[Short task]:
Working from the top of the listing below, retype each line through the line containing "o = obj('mud_flat', me);", both included, with no pictures.

--------------------------------

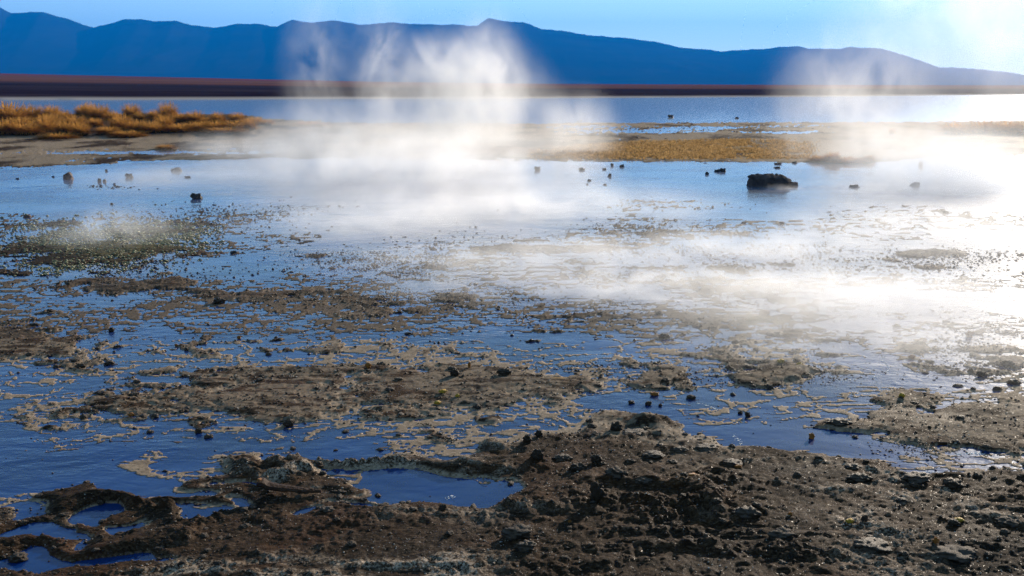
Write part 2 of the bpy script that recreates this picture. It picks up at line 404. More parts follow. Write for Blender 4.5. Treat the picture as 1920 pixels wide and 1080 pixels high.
fattr(me, 'ochre', np.clip(och_band * 1.0 * sstep(-.35, .2, fbm(X * .6, Y * .25, 1.2, 4, 151)) + och_spot * (LAND > .1) * (PY > 560), 0, 1))
fattr(me, 'algae', np.clip(sstep(1.4, .4, ((PX - 210) / 160) ** 2 + ((PY - 450) / 34) ** 2) + sstep(1.3, .6, ((PX - 1425) / 50) ** 2 + ((PY - 602) / 9) ** 2), 0, 1))
fattr(me, 'dark', np.clip(sstep(.12, .45, fbm(X, Y * 1.5, 3.3, 4, 160)) * .8 + SOD_SHADE * .9 + .45 * FG * sstep(.1, -.2, fbm(X, Y * 1.5, 1.1, 3, 161)), 0, 1))  # tussock zone darkened: their cast shade and dark root soil painted in
o = obj('mud_flat', me); tag(o, kind='structure')

# ------------------------------------------------------------------ water sheet
wv = [(-190, 1.2, 0), (190, 1.2, 0), (420, 300, 0), (-420, 300, 0)]
wm = bpy.data.meshes.new('water'); wm.from_pydata(wv, [], [(0, 1, 2, 3)]); wm.materials.append(WATER)
o = obj('water', wm); tag(o, kind='structure')

# ------------------------------------------------------------------ plain: ground all round, the bed of the lake and the rising far shore
def plain_material():
    s = NT('plain_soil')
    co = s.coord('Object')
    far = s.attr('far'); salt = s.attr('salt')
    st = s.noise(s.scale(co, (.006, .02, .02)), 1.0, 5, .6)
    n2 = s.noise(s.scale(co, (.05, .2, .2)), 1.0, 5, .65)
    c = s.mix(s.rng(far, .44, .56), (.018, .006, .006), (.17, .062, .022))
    c = s.mix(s.rng(far, .78, .92), c, (.20, .035, .016))
    c = s.mix(s.math('MULTIPLY', s.rng(st, .42, .62), .55), c, (.050, .032, .030))
    c = s.mix(s.math('MULTIPLY', s.rng(n2, .50, .70), .12), c, (.24, .16, .10))
    c = s.mix(salt, c, (.42, .37, .34))
    s.put(s.bsdf.inputs['Base Color'], c)
    s.bsdf.inputs['Roughness'].default_value = .9
    s.bsdf.inputs['Specular IOR Level'].default_value = .0
    return s.m

SHX = [-6000, 0, 600, 960, 1500, 1920, 8000]
SHY = [188.5, 187.5, 185.5, 184.5, 181, 177, 172]
PLX = [-6000, -1500, 0, 400, 700, 1000, 1400, 1920, 4000, 8000]
PLY = [120, 120, 136.5, 146, 153, 157, 159, 160, 158, 158]
az = np.linspace(-math.pi, math.pi, 900, endpoint=False)
rr = np.concatenate([np.geomspace(.6, 60, 50), np.geomspace(66, 6500, 150)])
RR, AZ = np.meshgrid(rr, az, indexing='ij')
RRf, AZf = RR.ravel(), AZ.ravel()
ca = np.maximum(np.cos(AZf), .12)
front = sstep(R(60), R(50), np.abs(AZf))
yv = RRf * np.cos(AZf); xv = RRf * np.sin(AZf)
pxa = 960 + F_PX * np.tan(np.clip(AZf, -1.2, 1.2)) * math.cos(PITCH)
cp, sp = math.cos(PITCH), math.sin(PITCH)
def elev_tan(py):       # tangent of the elevation of a pixel row on the middle column
    q = (540 - py) / F_PX
    return (q * cp - sp) / (cp + q * sp)
tshore = -elev_tan(np.interp(pxa, SHX, SHY))
rs = CAM_H / tshore                      # forward distance of the far shore
ttop = elev_tan(np.interp(pxa, PLX, PLY))
fwd = np.where(front > 0, RRf * ca, RRf)
D1 = 700.0
ztop = CAM_H + D1 * ttop
shn = 5.0 * fbm(xv, yv, .03, 3, 200)
u = np.clip((fwd - rs + shn) / (D1 - rs), 0, 1)
zf = np.where(fwd > rs - shn, .06 + ztop * (.10 * sstep(0, .04, u) * np.minimum(ztop, 2) / np.maximum(ztop, .1) + .0) + (ztop - .2) * u ** 1.0, -.45)
zf = np.where(fwd > D1, np.maximum(ztop - .2, .3) + 0 * zf, zf)
zb = .03 + .05 * fbm(xv, yv, .3, 3, 210)
zz = zf * front + zb * (1 - front)
co3 = np.stack([xv, yv, zz], 1)
nA = len(az); nRr = len(rr)
i = np.arange((nRr - 1) * nA); r_ = i // nA; c_ = i % nA; c2 = (c_ + 1) % nA
fc = np.stack([r_ * nA + c_, r_ * nA + c2, (r_ + 1) * nA + c2, (r_ + 1) * nA + c_], 1)[:, ::-1]
pm = mesh_from('plain', co3, fc, plain_material())
fattr(pm, 'far', np.clip((fwd - rs) / (D1 - rs), 0, 1) ** .5 + .05 * fbm(xv, yv, .01, 3, 220))
fattr(pm, 'salt', front * sstep(-3, 0, fwd - rs + shn) * (1 - sstep(3, 11, fwd - rs + shn)) * .9)
o = obj('plain', pm); tag(o, kind='structure')
# centre cap under the camera
cv = [(math.sin(a) * .6, math.cos(a) * .6, float(zz[k])) for k, a in enumerate(az)]
cm = bpy.data.meshes.new('ground_cap'); cm.from_pydata(cv, [], [tuple(range(len(cv)))[::-1]]); cm.materials.append(pm.materials[0])
o = obj('ground', cm); tag(o, kind='structure')

# ------------------------------------------------------------------ mountains
RIDGE = [(-1500, 70), (-900, 30), (-400, 22), (-120, 14), (0, 10), (30, 2), (45, 6), (70, 21), (98, 19), (125, 18), (170, 32), (215, 48), (245, 40), (270, 32), (300, 32), (325, 36), (360, 35), (385, 42), (430, 48), (470, 41),
 (510, 41), (542, 46), (570, 33), (605, 39), (640, 34), (675, 39), (688, 43), (740, 38), (780, 41), (850, 42), (897, 45), (917, 30), (957, 37), (979, 37), (1015, 51), (1050, 54), (1095, 62), (1160, 67), (1220, 75), (1260, 85),
 (1335, 92), (1410, 88), (1440, 84), (1467, 83), (1490, 87), (1545, 88), (1565, 84), (1620, 87), (1660, 99), (1725, 122), (1785, 125), (1850, 132), (1918, 143), (2100, 152), (2500, 148), (3000, 135), (4200, 150)]
def mountain_material():
    s = NT('mountain_rock')
    co = s.coord('Object')
    n1 = s.noise(s.scale(co, (.004, .004, .004)), 1.0, 6, .6)
    n2 = s.noise(s.scale(co, (.002, .002, .02)), 1.0, 4, .6)
    c = s.mix(s.rng(n1, .35, .65), (.016, .013, .012), (.028, .021, .017))
    c = s.mix(s.math('MULTIPLY', s.rng(n2, .5, .65), .4), c, (.045, .034, .028))
    s.put(s.bsdf.inputs['Base Color'], c)
    s.bsdf.inputs['Roughness'].default_value = .95
    s.bsdf.inputs['Specular IOR Level'].default_value = .0
    return s.m
rx_ = np.array([p[0] for p in RIDGE]); ry_ = np.array([p[1] for p in RIDGE])
mx_px = np.linspace(-1500, 4200, 1500)
V = np.linspace(0, 1.35, 90)
VV, MXP = np.meshgrid(V, mx_px, indexing='ij')
VV = VV.ravel(); MXP = MXP.ravel()
tanx = (MXP - 960) / (F_PX * math.cos(PITCH))
D0, DR = 2050.0, 3300.0
yy = D0 + (DR - D0) * VV
xx = tanx * DR + (yy - DR) * tanx * .75
el = elev_tan(np.interp(MXP, rx_, ry_))
zr = CAM_H + DR * el
base = np.maximum(np.interp(MXP, PLX, PLY) * 0, 0)
prof = np.where(VV < 1, VV ** 1.6 * .92 + .08 * np.sin(VV * math.pi / 2), 1 - (VV - 1) * 1.1)
gul = fbm(xx, yy * .35, .0022, 6, 300, .55, True)
bump_ = np.sin(np.clip(VV, 0, 1) * math.pi) 
zmt = zr * prof + bump_ * gul * 13 - 6
zmt = np.where(VV > 1, zmt - 3 * (VV - 1), zmt) + np.where(np.abs(VV - 1) < .12, (2.2 * pn(xx * .02, yy * .02, 33) + 1.4 * pn(xx * .06, yy * .05, 34)), 0)
mm = mesh_from('mountains', np.stack([xx, yy, zmt], 1), grid_faces(len(V), len(mx_px)), mountain_material())
o = obj('mountains', mm); tag(o, kind='structure')

# ------------------------------------------------------------------ haze: closed box round everything
def box_mesh(name, x0, x1, y0, y1, z0, z1, mat):
    bm = bmesh.new()
    v = [bm.verts.new(p) for p in ((x0, y0, z0), (x1, y0, z0), (x1, y1, z0), (x0, y1, z0), (x0, y0, z1), (x1, y0, z1), (x1, y1, z1), (x0, y1, z1))]
    for f in ((3, 2, 1, 0), (4, 5, 6, 7), (0, 1, 5, 4), (1, 2, 6, 5), (2, 3, 7, 6), (3, 0, 4, 7)): bm.faces.new([v[k] for k in f])
    me = bpy.data.meshes.new(name); bm.to_mesh(me); bm.free(); me.materials.append(mat)
    return me
hz = NT('haze_air'); hz.n.remove(hz.bsdf)
pv = hz.n.new('ShaderNodeVolumePrincipled')
pv.inputs['Color'].default_value = (.0, .31, 1.0, 1)
pv.inputs['Density'].default_value = 2.1e-4
pv.inputs['Anisotropy'].default_value = 0.1
hz.l.new(pv.outputs[0], hz.out.inputs['Volume'])
o = obj('haze', box_mesh('haze', -9500, 9500, -6800, 6900, -30, 420, hz.m)); tag(o, kind='stuff')

# ------------------------------------------------------------------ rocks
def stone_material(name, c1, c2, rough=.55, crust=.0):
    s = NT(name)
    co = s.coord('Object')
    n1 = s.noise(co, 9, 5, .65); n2 = s.noise(co, 48, 4, .7)
    c = s.mix(s.rng(n1, .35, .65), c1, c2)
    c = s.mix(s.math('MULTIPLY', s.rng(n2, .54, .72), .35), c, (.16, .12, .09))
    if crust:
        geo = s.n.new('ShaderNodeNewGeometry'); sep = s.n.new('ShaderNodeSeparateXYZ'); s.l.new(geo.outputs['Normal'], sep.inputs[0])
        f = s.math('MULTIPLY', s.rng(s.math('ADD', sep.outputs[2], s.math('MULTIPLY', n2, .8)), .75, 1.25), crust)
        c = s.mix(f, c, (.22, .17, .13))
    s.put(s.bsdf.inputs['Base Color'], c)
    s.bsdf.inputs['Roughness'].default_value = rough
    s.bsdf.inputs['Specular IOR Level'].default_value = .12
    s.put(s.bsdf.inputs['Normal'], s.bump(s.math('ADD', n2, n1), .6, .01))
    return s.m
ROCK = stone_material('dark_rock', (.030, .026, .026), (.075, .062, .058), .5)
BOULDER = stone_material('boulder_rock', (.040, .032, .032), (.11, .086, .08), .95)
BOULDER.node_tree.nodes['Principled BSDF'].inputs['Specular IOR Level'].default_value = .03
REDROCK = stone_material('red_rock', (.075, .040, .034), (.13, .075, .062), .45)
CLOD = stone_material('mud_clod', (.022, .014, .009), (.070, .043, .025), .55, .3)
CLOD_FROST = stone_material('crusted_clod', (.026, .018, .012), (.07, .046, .03), .7, .35)
YELLOW = stone_material('yellow_crust', (.42, .22, .018), (.62, .40, .05), .5)
ORANGE = stone_material('orange_crust', (.26, .085, .018), (.42, .17, .03), .5)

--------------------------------

[Answer to the exercise]:
Write part 2 of the bpy script that recreates this picture. It picks up at line 404. More parts follow. Write for Blender 4.5. Treat the picture as 1920 pixels wide and 1080 pixels high.
fattr(me, 'ochre', np.clip(och_band * 1.0 * sstep(-.35, .2, fbm(X * .6, Y * .25, 1.2, 4, 151)) + och_spot * (LAND > .1) * (PY > 560), 0, 1))
fattr(me, 'algae', np.clip(sstep(1.4, .4, ((PX - 210) / 160) ** 2 + ((PY - 450) / 34) ** 2) + sstep(1.3, .6, ((PX - 1425) / 50) ** 2 + ((PY - 602) / 9) ** 2), 0, 1))
fattr(me, 'dark', np.clip(sstep(.12, .45, fbm(X, Y * 1.5, 3.3, 4, 160)) * .8 + SOD_SHADE * .9 + .45 * FG * sstep(.1, -.2, fbm(X, Y * 1.5, 1.1, 3, 161)), 0, 1))  # tussock zone darkened: their cast shade and dark root soil painted in
o = obj('mud_flat', me); tag(o, kind='structure')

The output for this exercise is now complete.